A priest, a rabbit, and a minister

… walk into a bar. And into a Walk Into Bar joke, which then goes doubly meta. The rabbit brings a really big beer to the event. The joke has been around in print, in one form or another, for maybe 20 years. The image is a fantasist painting “Bunny with Beer” (from 2017) by the artist Omar Rayyan. The two joined in happy union by an unknown hand, during the past few days, in the form of a texty cartoon:

(#1)

(Three big hat tips to Michael Palmer.)

The image. Rayyan’s 2017 painting, apparently done as a bewery illustration or bar decor (Rayyan does works on commission):

(#2)

From the Studio Rayyan site on the artist:

Upon graduating from the Rhode Island School of Design many years ago, Omar Rayyan settled on the island of Martha’s Vineyard. The bucolic surroundings compliment and help inspire his “old world” aesthetic toward painting. He enjoys looking to the past for inspiration and guidance from the great oil painters of the Northern Renaissance and the Romantic and Symbolist painters of the 19th century.

… Nowadays, Omar is concentrating more on doing personal works and commissions for collectors. Paintings of whim and fantasy made to indulge his own personal tastes and humors and to hopefully entertain and please the viewing public.

Pure whimsy: “Mists of Oolong” from 2010:

(#3)

The bar-rabbit joke. From Barry Popik’s site on 2/21/20, on the topic (Barry’s title):

“A priest, a minister and a rabbit walk into a bar…” (bar joke)

with examples back to 2003 and plenty of very recent ones.

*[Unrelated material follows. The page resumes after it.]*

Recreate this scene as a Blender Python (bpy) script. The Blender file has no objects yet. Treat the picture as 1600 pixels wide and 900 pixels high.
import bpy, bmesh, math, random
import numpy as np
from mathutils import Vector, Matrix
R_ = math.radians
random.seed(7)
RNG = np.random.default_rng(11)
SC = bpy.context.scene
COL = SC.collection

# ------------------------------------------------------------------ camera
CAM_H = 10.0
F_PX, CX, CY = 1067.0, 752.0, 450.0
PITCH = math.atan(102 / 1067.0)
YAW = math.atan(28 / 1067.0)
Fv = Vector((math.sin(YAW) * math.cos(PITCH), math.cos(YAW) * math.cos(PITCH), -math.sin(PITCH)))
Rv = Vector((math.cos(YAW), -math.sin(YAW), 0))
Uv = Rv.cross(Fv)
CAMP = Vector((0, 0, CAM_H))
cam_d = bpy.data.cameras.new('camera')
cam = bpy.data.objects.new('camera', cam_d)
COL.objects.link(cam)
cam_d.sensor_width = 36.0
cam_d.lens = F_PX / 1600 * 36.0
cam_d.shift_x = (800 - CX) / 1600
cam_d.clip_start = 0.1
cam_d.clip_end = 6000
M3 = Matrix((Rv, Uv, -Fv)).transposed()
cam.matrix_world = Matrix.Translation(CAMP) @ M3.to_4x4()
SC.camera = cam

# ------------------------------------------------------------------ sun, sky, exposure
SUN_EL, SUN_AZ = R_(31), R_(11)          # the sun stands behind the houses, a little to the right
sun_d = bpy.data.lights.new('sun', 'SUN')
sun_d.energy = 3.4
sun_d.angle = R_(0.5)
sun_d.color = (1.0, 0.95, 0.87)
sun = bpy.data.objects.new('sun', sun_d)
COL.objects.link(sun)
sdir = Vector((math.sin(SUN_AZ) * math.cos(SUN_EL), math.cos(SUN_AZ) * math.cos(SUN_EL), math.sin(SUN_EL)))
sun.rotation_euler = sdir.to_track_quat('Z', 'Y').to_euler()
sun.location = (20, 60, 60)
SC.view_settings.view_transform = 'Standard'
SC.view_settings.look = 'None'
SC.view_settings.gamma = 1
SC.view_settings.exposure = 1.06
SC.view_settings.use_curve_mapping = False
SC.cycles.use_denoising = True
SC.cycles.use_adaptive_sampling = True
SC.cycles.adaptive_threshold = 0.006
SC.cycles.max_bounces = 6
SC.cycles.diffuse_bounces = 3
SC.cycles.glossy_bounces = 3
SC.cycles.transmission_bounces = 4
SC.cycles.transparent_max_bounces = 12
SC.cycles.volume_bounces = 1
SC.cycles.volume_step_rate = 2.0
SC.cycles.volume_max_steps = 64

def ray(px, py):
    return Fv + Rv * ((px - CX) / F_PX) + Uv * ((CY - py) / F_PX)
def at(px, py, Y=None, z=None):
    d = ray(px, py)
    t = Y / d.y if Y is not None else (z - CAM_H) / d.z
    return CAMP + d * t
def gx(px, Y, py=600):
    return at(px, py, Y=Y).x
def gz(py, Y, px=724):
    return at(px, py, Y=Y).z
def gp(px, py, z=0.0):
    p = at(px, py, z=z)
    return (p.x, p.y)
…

I looked at the general joke form (Walk Into Bar, in my terminology) in a 8/13/17 posting “Reduced coordination, joke forms, and sociocutural categories”:

There are a number of conventional forms (formats, schemas) for jokes. The knock-knock joke. Joke verse forms: the limerick, the double dactyl, etc. And there are more open forms, allowing great latitude in their presentation.

The Walk Into Bar form is one of these. The only requirement is the set-up, which has one, two, or three characters (the bar-goers) going into a bar (mostly commonly the verb used is walk, in the jocular simple present tense, though go and other verbs of motion are possible, as is the simple past tense); sometimes the set-up specifies more about the bar-goers — what they look like, what they have with them — or about the bar and its location. The follow-up typically involves conversational exchanges between the bar-goers and the bartender or other patrons of the bar, or else a series of actions on the part of the bar-goers, these exchanges or actions incorporating a pay-off joke.

… In standard three-bar-goer Walk Into Bar jokes, the bar-goers belong to one sociocultural category of significance: three members of the same profession, three adherents of different religions, three notes of the diatonic musical scale, three grammatical tenses, and so on.

Early on, Walk Into Bar spawned a meta-joke, a joke about the joke. From Popik’s collection, this example, with 3 bar-goers, all religious figures:

A priest, a rabbi, and a monk walk into the bar. The bartender says, “What is this, a joke?”

The bar-rabbit joke is meta in this way, but it’s also meta in that it has characters talking about the form and content of the joke they are in, while explicitly recognizing that they are in fact characters in a joke — just as cartoon characters so frequently do.

Specifically, the rabbit entertains the possibility that its character has been misspelled, that it’s a typo for rabbi. (Note that it in that sentence refers simultaneously to the rabbit and the (printed) word rabbit.)

This is a perfectly reasonable thing for the rabbit to speculate about, given that the sociocultural-category condition on Walk Into Bar jokes appears to be quite strong; it’s markedly aberrant for a rabbit to be in a bar-joke trio with a priest and a minister. That rabbit has to be the point of the joke somehow. Imagine a joke beginning:

Boris Karloff, Bela Lugosi, and a kangaroo walk into a bar …

I haven’t seen a joke like this one, but it would be quite striking, and it would be immediately clear that it’s all about that kangaroo, in some way to be made clear in a moment.

A final little point: the version of the bar-rabbit joke in #1 above has the rabbit folded into the middle of the bar-going trio, where it seems especially likely to be an accidental intrusion: a priest, a rabbit, and a minister. In contrast, Barry Popik’s version has the rabbit coming as a zinger at the end, a surprise shift away from the religious-figure category established by the two previous characters: a priest, a minister, and a rabbit. Similar jokes, but different effects, and the version in #1 is subtler.

And so the rabbit says, tentatively, “I might be a typo”. Maybe I don’t belong here.

How sweet. (And it’s overshadowed by that giant glass of beer, an Alice in Barland.)

 

2 Responses to “A priest, a rabbit, and a minister”

  1. Robert Coren Says:

    That last parenthetical made me wish that the rabbit had been white.

  2. arnold zwicky Says:

    And now, from Alex Elliott on Facebook on 9/25/20, another variant:

    A priest, a rabbit, and a minister all walk into a bar. “I’m only here because of autocorrect,” said the rabbit.